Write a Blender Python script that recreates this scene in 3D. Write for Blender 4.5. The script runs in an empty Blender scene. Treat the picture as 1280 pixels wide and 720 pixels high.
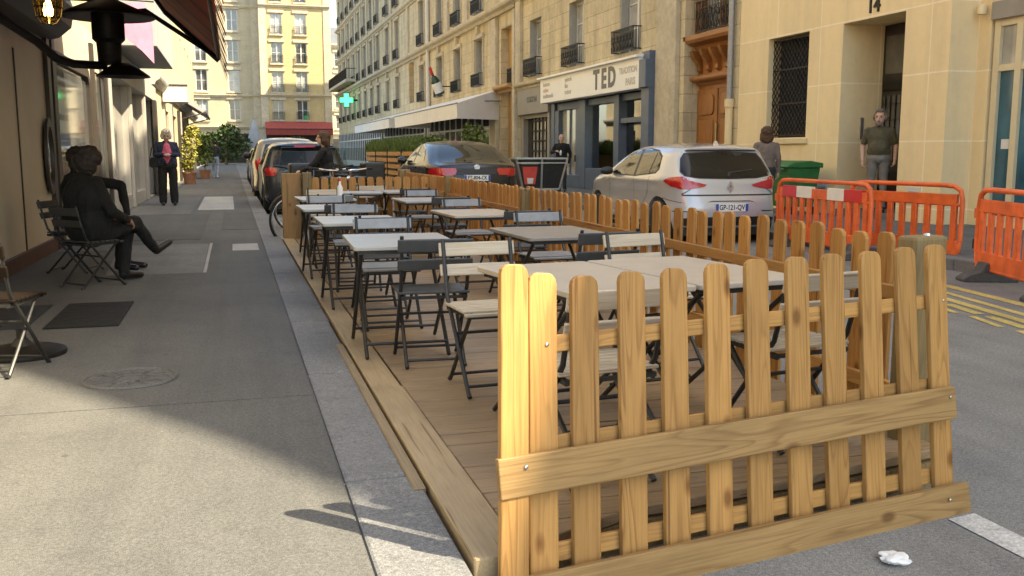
import bpy, bmesh, math, random
from mathutils import Vector, Matrix, Euler, noise, geometry
from mathutils.bvhtree import BVHTree
random.seed(7)
R = math.radians
PI = math.pi
scene = bpy.context.scene
COL = scene.collection

# ---------------------------------------------------------------- helpers
class MB:
    """collects simple shapes; build() links them as ONE mesh object"""
    def __init__(s): s.v = []; s.f = []; s.m = []; s.mi = 0
    def add(s, verts, faces, M=None):
        o = len(s.v)
        for p in verts:
            p = Vector(p)
            s.v.append(M @ p if M else p)
        for f in faces:
            s.f.append([i + o for i in f]); s.m.append(s.mi)
        return s
    def box(s, a, b, M=None):
        x0, y0, z0 = a; x1, y1, z1 = b
        v = [(x0,y0,z0),(x1,y0,z0),(x1,y1,z0),(x0,y1,z0),(x0,y0,z1),(x1,y0,z1),(x1,y1,z1),(x0,y1,z1)]
        return s.add(v, [(0,3,2,1),(4,5,6,7),(0,1,5,4),(1,2,6,5),(2,3,7,6),(3,0,4,7)], M)
    def cbox(s, c, size, M=None):
        c = Vector(c); h = Vector(size) * .5
        return s.box(c - h, c + h, M)
    def bar(s, p, q, w, t, up=(0,0,1), M=None):
        """rectangular bar from p to q, w across (perp to up), t along up"""
        p = Vector(p); q = Vector(q); d = (q - p).normalized(); up = Vector(up)
        x = d.cross(up)
        if x.length < 1e-5: x = d.cross(Vector((1,0,0)))
        x.normalize(); u = x.cross(d).normalized()
        x = x * w * .5; u = u * t * .5
        v = [p-x-u, p+x-u, p+x+u, p-x+u, q-x-u, q+x-u, q+x+u, q-x+u]
        return s.add(v, [(0,1,2,3),(7,6,5,4),(4,5,1,0),(5,6,2,1),(6,7,3,2),(7,4,0,3)], M)
    def tube(s, pts, r, n=8, M=None, closed=False, caps=True):
        pts = [Vector(p) for p in pts]; k = len(pts)
        rs = r if isinstance(r, (list, tuple)) else [r] * k
        rings = []; prev = None
        for i in range(k):
            a = pts[i-1] if (i > 0 or closed) else pts[i]
            b = pts[(i+1) % k] if (i < k-1 or closed) else pts[i]
            d = (b - a)
            if d.length < 1e-9: d = Vector((0,0,1))
            d.normalize()
            if prev is None:
                x = d.cross(Vector((0,0,1)))
                if x.length < 1e-3: x = d.cross(Vector((1,0,0)))
            else:
                x = prev - d * prev.dot(d)
                if x.length < 1e-4: x = d.cross(Vector((0,0,1)))
            x.normalize(); prev = x; y = d.cross(x)
            rings.append([pts[i] + (x * math.cos(2*PI*j/n) + y * math.sin(2*PI*j/n)) * rs[i] for j in range(n)])
        v = [p for rg in rings for p in rg]; f = []
        for i in range(k if closed else k - 1):
            i2 = (i + 1) % k
            for j in range(n):
                f.append((i*n+j, i*n+(j+1)%n, i2*n+(j+1)%n, i2*n+j))
        if caps and not closed:
            f.append(tuple(range(n))[::-1]); f.append(tuple((k-1)*n + j for j in range(n)))
        return s.add(v, f, M)
    def lathe(s, prof, n=16, M=None):
        """profile [(r,z)...] turned round local z"""
        v = []; f = []
        for r, z in prof:
            for j in range(n):
                a = 2*PI*j/n; v.append((r*math.cos(a), r*math.sin(a), z))
        for i in range(len(prof)-1):
            for j in range(n):
                f.append((i*n+j, i*n+(j+1)%n, (i+1)*n+(j+1)%n, (i+1)*n+j))
        if prof[0][0] > 1e-6: f.append(tuple(range(n))[::-1])
        if prof[-1][0] > 1e-6: f.append(tuple((len(prof)-1)*n + j for j in range(n)))
        return s.add(v, f, M)
    def prism(s, poly, a, b, axis='y', M=None):
        """poly of 2-d points extruded from a to b along axis (y: poly is x,z; x: poly is y,z; z: poly is x,y)"""
        n = len(poly)
        if axis == 'y': P = lambda p, t: (p[0], t, p[1])
        elif axis == 'x': P = lambda p, t: (t, p[0], p[1])
        else: P = lambda p, t: (p[0], p[1], t)
        v = [P(p, a) for p in poly] + [P(p, b) for p in poly]
        f = [tuple(range(n)), tuple(range(n, 2*n))[::-1]]
        for i in range(n):
            j = (i+1) % n; f.append((i, i+n, j+n, j))
        return s.add(v, f, M)
    def quad(s, a, b, c, d, M=None): return s.add([a,b,c,d], [(0,1,2,3)], M)
    def pieces(s, name, mats, parent=None, **kw):
        """one object per connected piece"""
        par = list(range(len(s.v)))
        def find(i):
            while par[i] != i: par[i] = par[par[i]]; i = par[i]
            return i
        for f in s.f:
            for i in f[1:]: par[find(i)] = find(f[0])
        grp = {}
        for f in s.f: grp.setdefault(find(f[0]), []).append(f)
        out = []
        for fs in grp.values():
            m = MB(); ids = sorted({i for f in fs for i in f}); k = {i: j for j, i in enumerate(ids)}
            m.add([s.v[i] for i in ids], [[k[i] for i in f] for f in fs]); out.append(m.build(name, mats, parent, **kw))
        return out
    def build(s, name, mats, parent=None, smooth=False, bevel=0, seg=1, loc=None, recalc=True):
        me = bpy.data.meshes.new(name)
        me.from_pydata([tuple(p) for p in s.v], [], s.f)
        if not isinstance(mats, (list, tuple)): mats = [mats]
        for m in mats: me.materials.append(m)
        if len(mats) > 1:
            for p, i in zip(me.polygons, s.m): p.material_index = i
        if recalc:
            bm = bmesh.new(); bm.from_mesh(me); bmesh.ops.recalc_face_normals(bm, faces=bm.faces); bm.to_mesh(me); bm.free()
        if smooth:
            me.polygons.foreach_set('use_smooth', [True]*len(me.polygons))
            if smooth != 2:
                try: me.set_sharp_from_angle(angle=R(40))
                except Exception: pass
        me.update()
        o = bpy.data.objects.new(name, me); COL.objects.link(o)
        if parent: o.parent = parent
        if loc: o.location = loc
        if bevel:
            b = o.modifiers.new('bevel', 'BEVEL'); b.width = bevel; b.segments = seg; b.limit_method = 'ANGLE'; b.angle_limit = R(40)
        return o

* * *

What to produce:
Exactly as they appear, print the lines of the listing above from its first line through the line that contains "COL = scene.collection", minus the pictures.

Task solution:
Write a Blender Python script that recreates this scene in 3D. Write for Blender 4.5. The script runs in an empty Blender scene. Treat the picture as 1280 pixels wide and 720 pixels high.
import bpy, bmesh, math, random
from mathutils import Vector, Matrix, Euler, noise, geometry
from mathutils.bvhtree import BVHTree
random.seed(7)
R = math.radians
PI = math.pi
scene = bpy.context.scene
COL = scene.collection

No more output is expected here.